⏰Thirty-Second Sunday in Ordinary Time (Year C)
π2 Macc 7:1-2, 9-14; Psalm 17:1, 5-6, 8 and 15 (R.v.15b); 2 Thess 2:16 – 3:5; Luke 20:27-38
π€LIFE IS CHANGED THROUGH DEATH
The three readings that we have in our Liturgy of today, in one way or another, point to the fact of afterlife. We are on journey in this present life and our destination is in eternal life. For every Christian, this eternal life is founded on the love which God has shown in Christ Jesus, as St. Paul explained to us in Second Reading. He encouraged the Thessalonians to remain steadfast to the faith they have received, which has its foundation on the promise of the resurrection and eternal life in heaven.
Our hope in the complete realisation of the love of God in eternal life gives us the courage to surmount all troubles that bedevil us in this journey of faith. That is the example that the seven brothers and their mother gave us in the First Reading from the Second Book of Maccabees. The courage that they manifested is an uncommon courage but that is because they looked forward for something that is greater than what they were about to lose.
The second of those brothers told us what it is that motivated tbem, You dismiss us from this present life but the king of the universe will raise us up to an everlasting renewal of life (2 Macc 7:9). The third of them gave us additional information that could serve as a link between the First Reading and the Gospel. Putting out his tongue and stretching out his hands, he said, I got these from Heaven and because of his laws, I disdain them, and from him I hope to get them back again (2 Macc 7:11).
The Sadducees must have misinterpreted this notion of getting them back again in line with the Law of Moses in Deuteronomy 25:5. It is obvious that, in their unbelief, they considered the afterlife to be a continuation of the life that we live here on earth, where we seek to complete the things we could not finish in our life on earth. That must have been the Sadducees way of trying to ridicule the belief in the resurrection but Jesus used that opportunity to correct that already growing understanding by saying that God is not the God of the dead, but of the living; for all live to him (Luke 20:38).
Before then, he already made them to understand that, in heaven, human relationships as we understand them now will not exist because we will be more like angels.
The number seven occurring in both the First Reading and the Gospel makes an important meaning to us. The number symbolises completeness or wholeness. That brings all of us into the picture and makes the experience of the seven brothers in each of the readings our own experience – that of everyone. In our journey of faith, we equally face trials that compel us to drop our faith and follow the wrong path.

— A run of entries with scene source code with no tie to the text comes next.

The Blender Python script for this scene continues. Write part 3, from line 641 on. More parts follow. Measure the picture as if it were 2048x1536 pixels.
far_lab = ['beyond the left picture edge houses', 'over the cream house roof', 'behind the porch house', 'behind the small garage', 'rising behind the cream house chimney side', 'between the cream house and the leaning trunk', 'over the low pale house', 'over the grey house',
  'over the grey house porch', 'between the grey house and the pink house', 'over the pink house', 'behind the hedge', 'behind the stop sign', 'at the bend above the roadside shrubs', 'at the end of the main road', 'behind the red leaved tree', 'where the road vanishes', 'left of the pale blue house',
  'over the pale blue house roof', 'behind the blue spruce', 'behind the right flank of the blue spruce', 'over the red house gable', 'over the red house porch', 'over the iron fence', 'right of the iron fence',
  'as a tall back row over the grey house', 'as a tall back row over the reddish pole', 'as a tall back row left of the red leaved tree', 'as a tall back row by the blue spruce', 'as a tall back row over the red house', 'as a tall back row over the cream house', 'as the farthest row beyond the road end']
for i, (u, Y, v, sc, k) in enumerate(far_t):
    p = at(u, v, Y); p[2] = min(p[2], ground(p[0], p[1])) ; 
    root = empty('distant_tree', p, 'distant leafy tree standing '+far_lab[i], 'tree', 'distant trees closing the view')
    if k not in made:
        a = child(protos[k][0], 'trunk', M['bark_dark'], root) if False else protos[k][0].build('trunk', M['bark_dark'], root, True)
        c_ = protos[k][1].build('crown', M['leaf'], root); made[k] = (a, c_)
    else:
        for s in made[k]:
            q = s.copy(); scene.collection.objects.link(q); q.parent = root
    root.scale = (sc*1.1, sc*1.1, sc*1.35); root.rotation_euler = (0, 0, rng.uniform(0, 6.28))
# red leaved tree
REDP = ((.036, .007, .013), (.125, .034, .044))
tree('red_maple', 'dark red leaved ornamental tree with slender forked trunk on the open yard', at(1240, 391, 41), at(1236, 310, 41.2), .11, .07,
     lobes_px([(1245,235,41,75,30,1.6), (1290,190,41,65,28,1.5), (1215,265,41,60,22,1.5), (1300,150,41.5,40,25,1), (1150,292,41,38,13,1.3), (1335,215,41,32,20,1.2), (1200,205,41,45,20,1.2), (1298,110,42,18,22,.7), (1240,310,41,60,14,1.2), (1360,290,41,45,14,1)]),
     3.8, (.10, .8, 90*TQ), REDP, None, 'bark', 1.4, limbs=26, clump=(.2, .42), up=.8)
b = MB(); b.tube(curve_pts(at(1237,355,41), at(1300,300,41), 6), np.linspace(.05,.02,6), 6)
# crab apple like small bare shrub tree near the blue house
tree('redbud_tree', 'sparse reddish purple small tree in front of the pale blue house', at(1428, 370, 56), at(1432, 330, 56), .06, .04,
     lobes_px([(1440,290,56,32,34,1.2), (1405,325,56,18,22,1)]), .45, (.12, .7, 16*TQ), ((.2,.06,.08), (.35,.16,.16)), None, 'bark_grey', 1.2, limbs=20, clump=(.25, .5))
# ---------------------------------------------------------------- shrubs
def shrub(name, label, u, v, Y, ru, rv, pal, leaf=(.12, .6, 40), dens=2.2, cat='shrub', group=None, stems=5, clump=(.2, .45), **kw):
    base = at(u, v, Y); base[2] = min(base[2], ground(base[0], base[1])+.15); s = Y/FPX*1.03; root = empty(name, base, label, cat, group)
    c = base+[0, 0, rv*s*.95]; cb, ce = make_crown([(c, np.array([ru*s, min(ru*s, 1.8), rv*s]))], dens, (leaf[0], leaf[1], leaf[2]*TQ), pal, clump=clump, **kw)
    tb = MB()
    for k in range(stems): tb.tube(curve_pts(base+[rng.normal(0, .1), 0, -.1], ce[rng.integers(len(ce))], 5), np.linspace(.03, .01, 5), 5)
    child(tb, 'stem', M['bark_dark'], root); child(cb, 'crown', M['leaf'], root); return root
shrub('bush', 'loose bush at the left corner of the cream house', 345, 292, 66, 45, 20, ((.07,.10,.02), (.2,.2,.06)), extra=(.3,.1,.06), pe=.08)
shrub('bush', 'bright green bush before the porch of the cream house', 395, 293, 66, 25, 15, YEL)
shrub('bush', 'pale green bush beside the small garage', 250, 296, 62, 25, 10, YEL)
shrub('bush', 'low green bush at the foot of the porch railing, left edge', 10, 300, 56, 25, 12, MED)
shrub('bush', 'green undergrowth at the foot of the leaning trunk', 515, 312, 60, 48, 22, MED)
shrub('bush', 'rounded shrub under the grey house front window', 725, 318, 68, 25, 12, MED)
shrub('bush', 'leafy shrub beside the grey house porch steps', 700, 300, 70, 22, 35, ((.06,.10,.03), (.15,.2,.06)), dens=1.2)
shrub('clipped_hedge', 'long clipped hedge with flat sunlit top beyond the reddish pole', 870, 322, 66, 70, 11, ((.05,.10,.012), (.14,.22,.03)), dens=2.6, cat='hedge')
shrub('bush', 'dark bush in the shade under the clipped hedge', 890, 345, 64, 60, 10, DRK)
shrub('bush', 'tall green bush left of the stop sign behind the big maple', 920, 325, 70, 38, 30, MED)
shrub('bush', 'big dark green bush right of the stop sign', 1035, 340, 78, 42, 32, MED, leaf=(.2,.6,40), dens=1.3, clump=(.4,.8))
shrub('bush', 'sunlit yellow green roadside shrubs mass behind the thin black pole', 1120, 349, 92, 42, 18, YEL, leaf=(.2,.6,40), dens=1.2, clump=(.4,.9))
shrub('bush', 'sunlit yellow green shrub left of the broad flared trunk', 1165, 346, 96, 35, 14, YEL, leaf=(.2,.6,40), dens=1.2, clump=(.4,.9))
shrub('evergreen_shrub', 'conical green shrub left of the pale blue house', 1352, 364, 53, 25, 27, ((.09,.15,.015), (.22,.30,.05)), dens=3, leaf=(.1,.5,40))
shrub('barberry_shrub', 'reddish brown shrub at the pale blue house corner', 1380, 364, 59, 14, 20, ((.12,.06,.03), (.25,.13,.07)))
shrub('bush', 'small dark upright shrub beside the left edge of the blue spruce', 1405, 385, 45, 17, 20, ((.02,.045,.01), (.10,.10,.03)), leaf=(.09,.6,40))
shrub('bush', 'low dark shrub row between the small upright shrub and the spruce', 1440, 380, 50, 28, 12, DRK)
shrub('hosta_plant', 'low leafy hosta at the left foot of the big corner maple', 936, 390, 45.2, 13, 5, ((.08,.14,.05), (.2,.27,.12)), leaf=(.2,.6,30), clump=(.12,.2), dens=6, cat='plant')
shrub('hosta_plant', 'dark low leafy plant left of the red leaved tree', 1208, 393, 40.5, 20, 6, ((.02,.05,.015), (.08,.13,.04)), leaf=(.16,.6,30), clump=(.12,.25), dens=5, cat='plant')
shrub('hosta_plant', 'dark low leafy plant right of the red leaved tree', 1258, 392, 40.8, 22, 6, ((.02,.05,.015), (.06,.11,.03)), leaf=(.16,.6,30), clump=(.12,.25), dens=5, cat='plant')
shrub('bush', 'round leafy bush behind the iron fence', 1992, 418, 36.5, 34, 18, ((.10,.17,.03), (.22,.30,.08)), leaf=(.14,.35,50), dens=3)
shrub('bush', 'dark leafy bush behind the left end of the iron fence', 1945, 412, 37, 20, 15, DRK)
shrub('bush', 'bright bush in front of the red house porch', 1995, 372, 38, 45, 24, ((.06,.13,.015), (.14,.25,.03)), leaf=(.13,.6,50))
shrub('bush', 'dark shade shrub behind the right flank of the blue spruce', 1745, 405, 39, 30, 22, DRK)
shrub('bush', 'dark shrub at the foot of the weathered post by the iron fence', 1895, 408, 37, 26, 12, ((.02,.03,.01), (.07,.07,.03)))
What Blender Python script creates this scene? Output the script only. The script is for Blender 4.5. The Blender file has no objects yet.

A lot of things and worries and misconceptions try to suffocate our faith in God and in resurrection but our steadfastness will win us the victory. Many of these things may happen to us directly while we may share in others in a very passive manner. The mother of the seven brothers in the First Reading, for instance, shared passively in the sufferings of her sons for she was made to watch them, as we can see when we read the entire passage. Her courage even served as a source of courage for her suffering sons.
We can compare her sufferings to that of our Blessed Mother Mary at the foot of the cross. This comparison would enable us understand that Mary could have equally been a source of courage for Jesus on his way to the cross. Hence, we need to ask for her intercession anytime we are challenged in our faith beyond our strength.
We pray that we may always manifest the goodness of God to all those we meet and that our lives may always proclaim that God is a God of the living who invites us to share his Kingdom with the Son and the Holy Spirit forever and ever. Amen.
Have a grace-filled Sunday. Peace be with you.